__Problem to work on__. Retype the opening lines of the listing below, ending with the line that contains "WZ0, WZ1 = 5.2, 6.85", and leave out any pictures.
#### Supplied material
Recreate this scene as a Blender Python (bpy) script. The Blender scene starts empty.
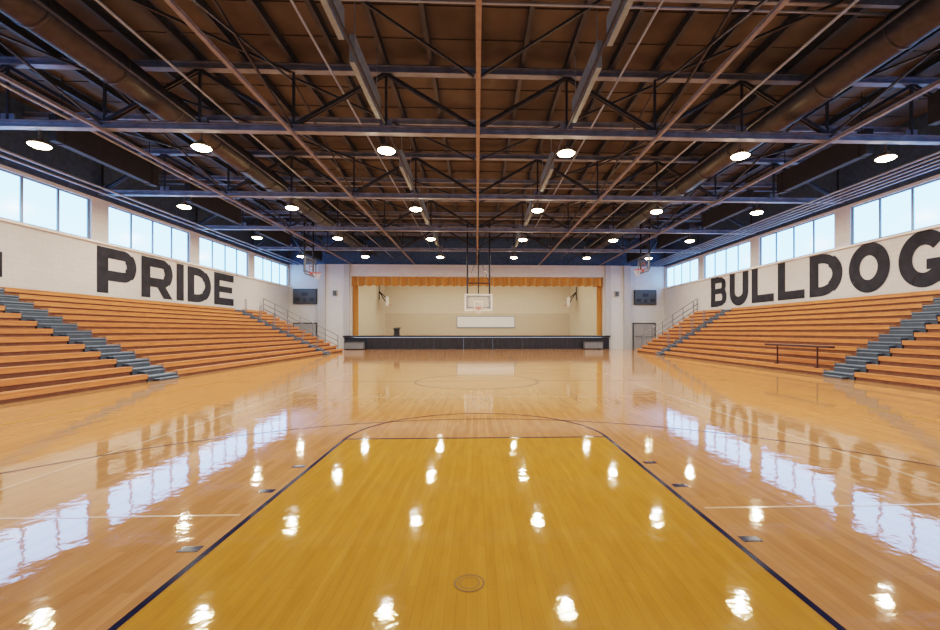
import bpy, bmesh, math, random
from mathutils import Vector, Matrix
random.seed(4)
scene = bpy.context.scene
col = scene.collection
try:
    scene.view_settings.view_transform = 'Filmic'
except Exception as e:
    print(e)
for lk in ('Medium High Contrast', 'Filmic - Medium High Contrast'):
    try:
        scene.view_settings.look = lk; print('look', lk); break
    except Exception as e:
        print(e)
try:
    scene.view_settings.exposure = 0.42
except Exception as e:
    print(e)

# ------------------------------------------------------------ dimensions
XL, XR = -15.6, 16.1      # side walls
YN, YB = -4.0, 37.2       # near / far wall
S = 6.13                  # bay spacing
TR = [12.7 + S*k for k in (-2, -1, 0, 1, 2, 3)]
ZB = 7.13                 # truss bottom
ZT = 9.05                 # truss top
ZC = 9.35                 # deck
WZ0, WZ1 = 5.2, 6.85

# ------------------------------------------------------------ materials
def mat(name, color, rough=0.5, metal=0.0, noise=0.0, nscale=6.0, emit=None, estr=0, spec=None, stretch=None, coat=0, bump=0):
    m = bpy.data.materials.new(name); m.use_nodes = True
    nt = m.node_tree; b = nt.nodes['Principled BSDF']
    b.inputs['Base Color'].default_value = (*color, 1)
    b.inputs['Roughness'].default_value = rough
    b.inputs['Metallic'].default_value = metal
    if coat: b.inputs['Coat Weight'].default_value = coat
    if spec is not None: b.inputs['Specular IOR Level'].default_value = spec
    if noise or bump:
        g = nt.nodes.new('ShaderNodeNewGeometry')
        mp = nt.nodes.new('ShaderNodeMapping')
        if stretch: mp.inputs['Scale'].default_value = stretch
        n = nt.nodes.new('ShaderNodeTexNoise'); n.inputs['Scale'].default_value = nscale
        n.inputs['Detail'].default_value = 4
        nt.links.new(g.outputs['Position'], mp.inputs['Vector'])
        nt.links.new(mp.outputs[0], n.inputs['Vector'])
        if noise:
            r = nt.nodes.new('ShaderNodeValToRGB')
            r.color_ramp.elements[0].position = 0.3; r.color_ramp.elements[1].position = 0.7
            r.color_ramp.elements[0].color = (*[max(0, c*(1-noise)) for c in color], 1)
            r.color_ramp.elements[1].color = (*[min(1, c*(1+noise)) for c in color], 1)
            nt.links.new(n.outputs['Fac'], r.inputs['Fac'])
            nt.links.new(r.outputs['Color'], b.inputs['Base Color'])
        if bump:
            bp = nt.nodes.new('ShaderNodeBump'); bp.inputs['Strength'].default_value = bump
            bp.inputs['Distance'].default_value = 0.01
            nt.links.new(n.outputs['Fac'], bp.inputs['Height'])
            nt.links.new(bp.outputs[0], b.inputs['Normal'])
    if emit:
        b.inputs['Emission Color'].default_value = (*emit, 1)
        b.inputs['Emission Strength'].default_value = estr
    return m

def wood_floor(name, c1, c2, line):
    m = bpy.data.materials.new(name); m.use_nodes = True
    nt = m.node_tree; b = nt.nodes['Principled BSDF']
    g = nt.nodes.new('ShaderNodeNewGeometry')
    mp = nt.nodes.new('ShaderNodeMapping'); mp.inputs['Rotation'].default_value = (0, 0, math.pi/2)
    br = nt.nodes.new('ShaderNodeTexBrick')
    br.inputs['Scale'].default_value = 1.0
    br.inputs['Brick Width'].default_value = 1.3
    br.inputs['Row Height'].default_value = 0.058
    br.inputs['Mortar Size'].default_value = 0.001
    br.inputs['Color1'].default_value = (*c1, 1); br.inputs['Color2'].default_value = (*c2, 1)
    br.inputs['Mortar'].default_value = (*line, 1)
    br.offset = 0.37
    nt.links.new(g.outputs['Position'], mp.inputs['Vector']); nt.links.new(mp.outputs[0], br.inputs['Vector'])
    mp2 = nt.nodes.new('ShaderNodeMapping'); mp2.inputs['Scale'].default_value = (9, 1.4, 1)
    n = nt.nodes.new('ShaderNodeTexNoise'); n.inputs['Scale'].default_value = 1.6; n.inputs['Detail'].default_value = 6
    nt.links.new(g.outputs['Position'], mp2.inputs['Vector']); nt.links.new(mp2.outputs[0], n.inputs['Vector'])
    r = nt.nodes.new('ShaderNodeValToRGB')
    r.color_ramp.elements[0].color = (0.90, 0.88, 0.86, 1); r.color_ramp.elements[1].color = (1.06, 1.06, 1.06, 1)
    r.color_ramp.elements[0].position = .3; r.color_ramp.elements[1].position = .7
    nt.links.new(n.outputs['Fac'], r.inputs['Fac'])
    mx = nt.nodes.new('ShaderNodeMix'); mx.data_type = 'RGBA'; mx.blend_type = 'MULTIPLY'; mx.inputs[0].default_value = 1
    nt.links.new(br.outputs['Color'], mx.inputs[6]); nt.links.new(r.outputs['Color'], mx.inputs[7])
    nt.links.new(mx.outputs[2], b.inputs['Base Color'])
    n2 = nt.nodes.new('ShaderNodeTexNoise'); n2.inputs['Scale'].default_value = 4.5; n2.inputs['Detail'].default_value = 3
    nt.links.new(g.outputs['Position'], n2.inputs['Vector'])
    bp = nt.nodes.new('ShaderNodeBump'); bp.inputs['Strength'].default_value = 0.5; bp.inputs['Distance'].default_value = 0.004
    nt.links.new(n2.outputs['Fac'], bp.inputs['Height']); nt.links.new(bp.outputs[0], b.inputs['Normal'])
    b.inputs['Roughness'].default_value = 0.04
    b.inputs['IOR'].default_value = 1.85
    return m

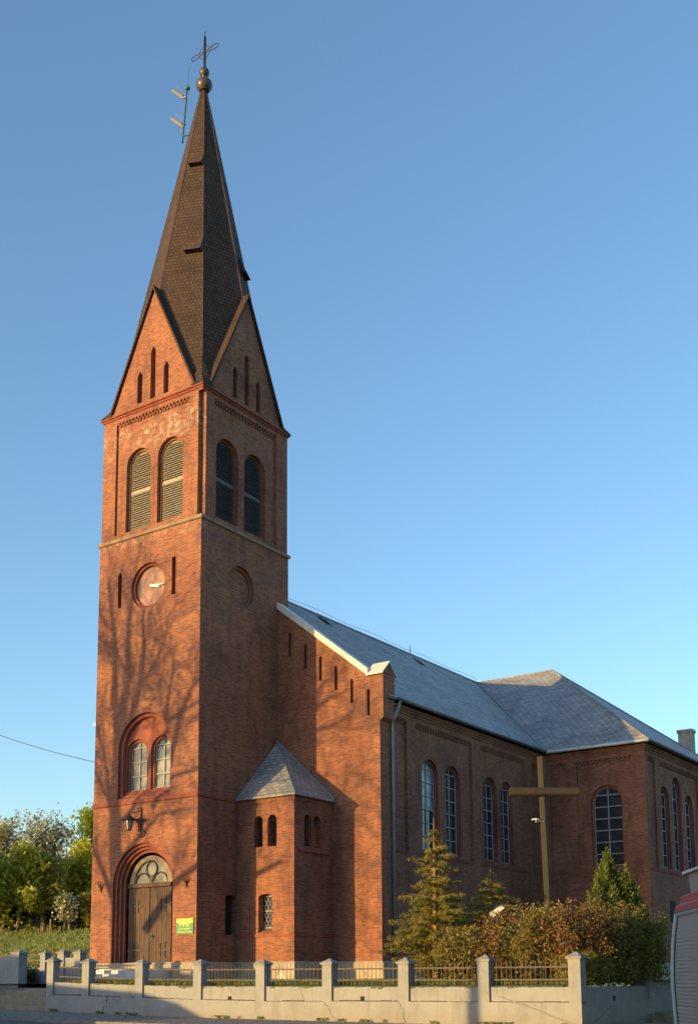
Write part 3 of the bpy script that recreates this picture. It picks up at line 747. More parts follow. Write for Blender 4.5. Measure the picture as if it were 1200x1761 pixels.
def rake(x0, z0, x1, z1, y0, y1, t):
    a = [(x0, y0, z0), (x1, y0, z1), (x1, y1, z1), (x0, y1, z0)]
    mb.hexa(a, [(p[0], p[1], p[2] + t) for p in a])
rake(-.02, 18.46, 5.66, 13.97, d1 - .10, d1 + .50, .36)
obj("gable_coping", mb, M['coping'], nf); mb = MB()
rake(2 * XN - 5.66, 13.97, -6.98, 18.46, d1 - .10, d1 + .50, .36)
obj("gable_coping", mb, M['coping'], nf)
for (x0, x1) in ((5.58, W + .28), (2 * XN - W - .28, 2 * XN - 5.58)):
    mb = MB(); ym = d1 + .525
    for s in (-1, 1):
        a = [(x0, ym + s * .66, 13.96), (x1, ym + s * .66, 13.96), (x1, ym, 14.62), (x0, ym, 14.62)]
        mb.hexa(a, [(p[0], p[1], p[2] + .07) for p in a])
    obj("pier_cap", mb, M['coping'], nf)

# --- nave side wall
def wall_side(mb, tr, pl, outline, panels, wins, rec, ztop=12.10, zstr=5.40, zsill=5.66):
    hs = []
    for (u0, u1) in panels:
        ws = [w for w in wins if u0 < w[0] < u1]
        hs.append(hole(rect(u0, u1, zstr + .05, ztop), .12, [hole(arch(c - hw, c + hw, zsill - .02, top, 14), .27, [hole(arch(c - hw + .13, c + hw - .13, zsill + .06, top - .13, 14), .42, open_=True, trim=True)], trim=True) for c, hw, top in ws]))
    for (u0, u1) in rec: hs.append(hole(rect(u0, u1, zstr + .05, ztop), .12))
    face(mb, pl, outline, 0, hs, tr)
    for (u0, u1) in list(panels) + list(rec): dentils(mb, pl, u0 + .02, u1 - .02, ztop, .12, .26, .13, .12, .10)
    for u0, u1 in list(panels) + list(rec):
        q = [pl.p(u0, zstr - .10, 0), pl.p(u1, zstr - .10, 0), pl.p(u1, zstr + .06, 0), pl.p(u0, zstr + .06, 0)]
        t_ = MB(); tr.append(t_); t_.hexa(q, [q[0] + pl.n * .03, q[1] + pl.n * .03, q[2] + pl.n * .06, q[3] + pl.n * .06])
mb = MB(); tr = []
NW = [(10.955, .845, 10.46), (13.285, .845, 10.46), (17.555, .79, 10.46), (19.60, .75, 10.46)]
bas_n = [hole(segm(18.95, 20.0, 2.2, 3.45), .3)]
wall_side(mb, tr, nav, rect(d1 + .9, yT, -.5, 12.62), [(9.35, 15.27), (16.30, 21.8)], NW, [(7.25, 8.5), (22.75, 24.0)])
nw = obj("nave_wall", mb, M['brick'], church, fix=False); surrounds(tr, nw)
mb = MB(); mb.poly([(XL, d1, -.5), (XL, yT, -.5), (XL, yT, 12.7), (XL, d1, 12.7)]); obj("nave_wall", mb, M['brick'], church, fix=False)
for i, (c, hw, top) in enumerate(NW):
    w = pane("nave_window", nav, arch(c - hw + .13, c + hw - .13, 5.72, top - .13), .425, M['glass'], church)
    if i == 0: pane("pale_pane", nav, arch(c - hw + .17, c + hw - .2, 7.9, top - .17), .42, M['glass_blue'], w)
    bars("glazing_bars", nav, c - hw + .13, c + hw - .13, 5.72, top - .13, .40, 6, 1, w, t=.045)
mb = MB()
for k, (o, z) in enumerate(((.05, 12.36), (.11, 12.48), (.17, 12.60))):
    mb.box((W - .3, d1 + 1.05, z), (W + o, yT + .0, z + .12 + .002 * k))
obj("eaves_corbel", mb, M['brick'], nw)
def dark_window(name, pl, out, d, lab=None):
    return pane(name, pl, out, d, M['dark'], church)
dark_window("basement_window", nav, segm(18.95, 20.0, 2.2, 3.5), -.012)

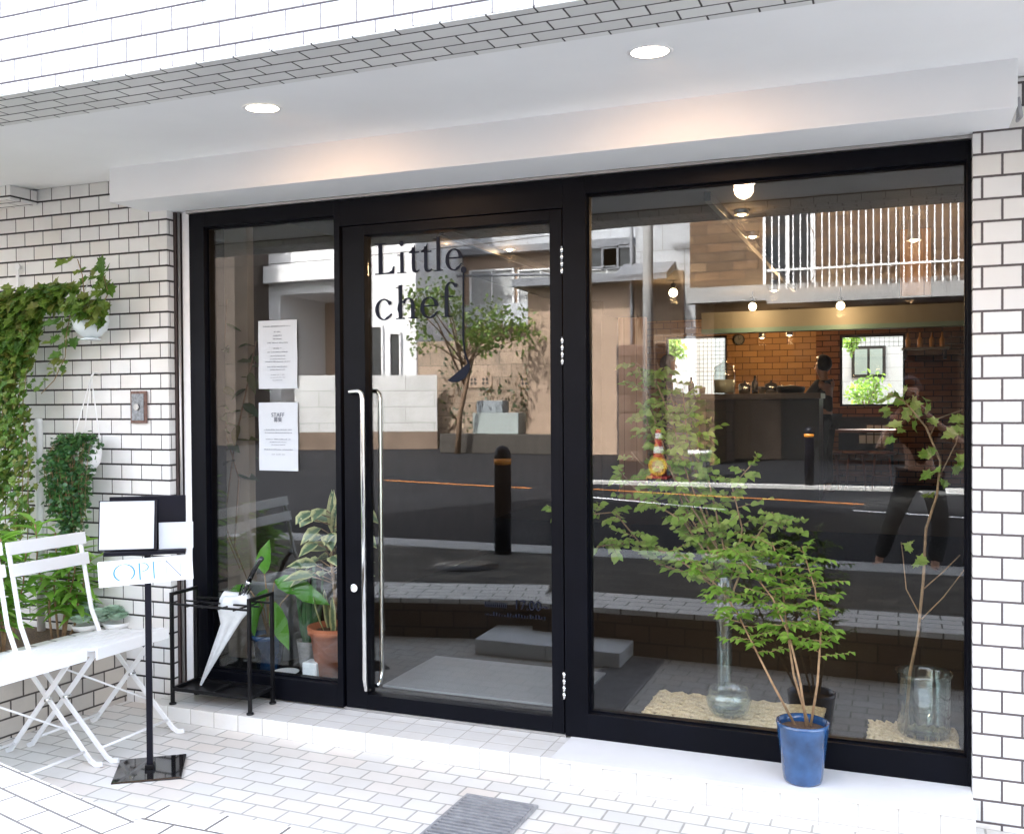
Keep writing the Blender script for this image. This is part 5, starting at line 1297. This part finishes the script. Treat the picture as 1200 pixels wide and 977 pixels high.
########
__Output for this exercise__.
Recreate this scene as a Blender Python (bpy) script. The Blender scene starts empty.
import bpy, bmesh, math, random
from mathutils import Vector, Matrix
random.seed(4)
scene = bpy.context.scene
col = scene.collection
try:
    scene.view_settings.view_transform = 'Filmic'
except Exception as e:
    print(e)
for lk in ('Medium High Contrast', 'Filmic - Medium High Contrast'):
    try:
        scene.view_settings.look = lk; print('look', lk); break
    except Exception as e:
        print(e)
try:
    scene.view_settings.exposure = 0.42
except Exception as e:
    print(e)

# ------------------------------------------------------------ dimensions
XL, XR = -15.6, 16.1      # side walls
YN, YB = -4.0, 37.2       # near / far wall
S = 6.13                  # bay spacing
TR = [12.7 + S*k for k in (-2, -1, 0, 1, 2, 3)]
ZB = 7.13                 # truss bottom
ZT = 9.05                 # truss top
ZC = 9.35                 # deck
WZ0, WZ1 = 5.2, 6.85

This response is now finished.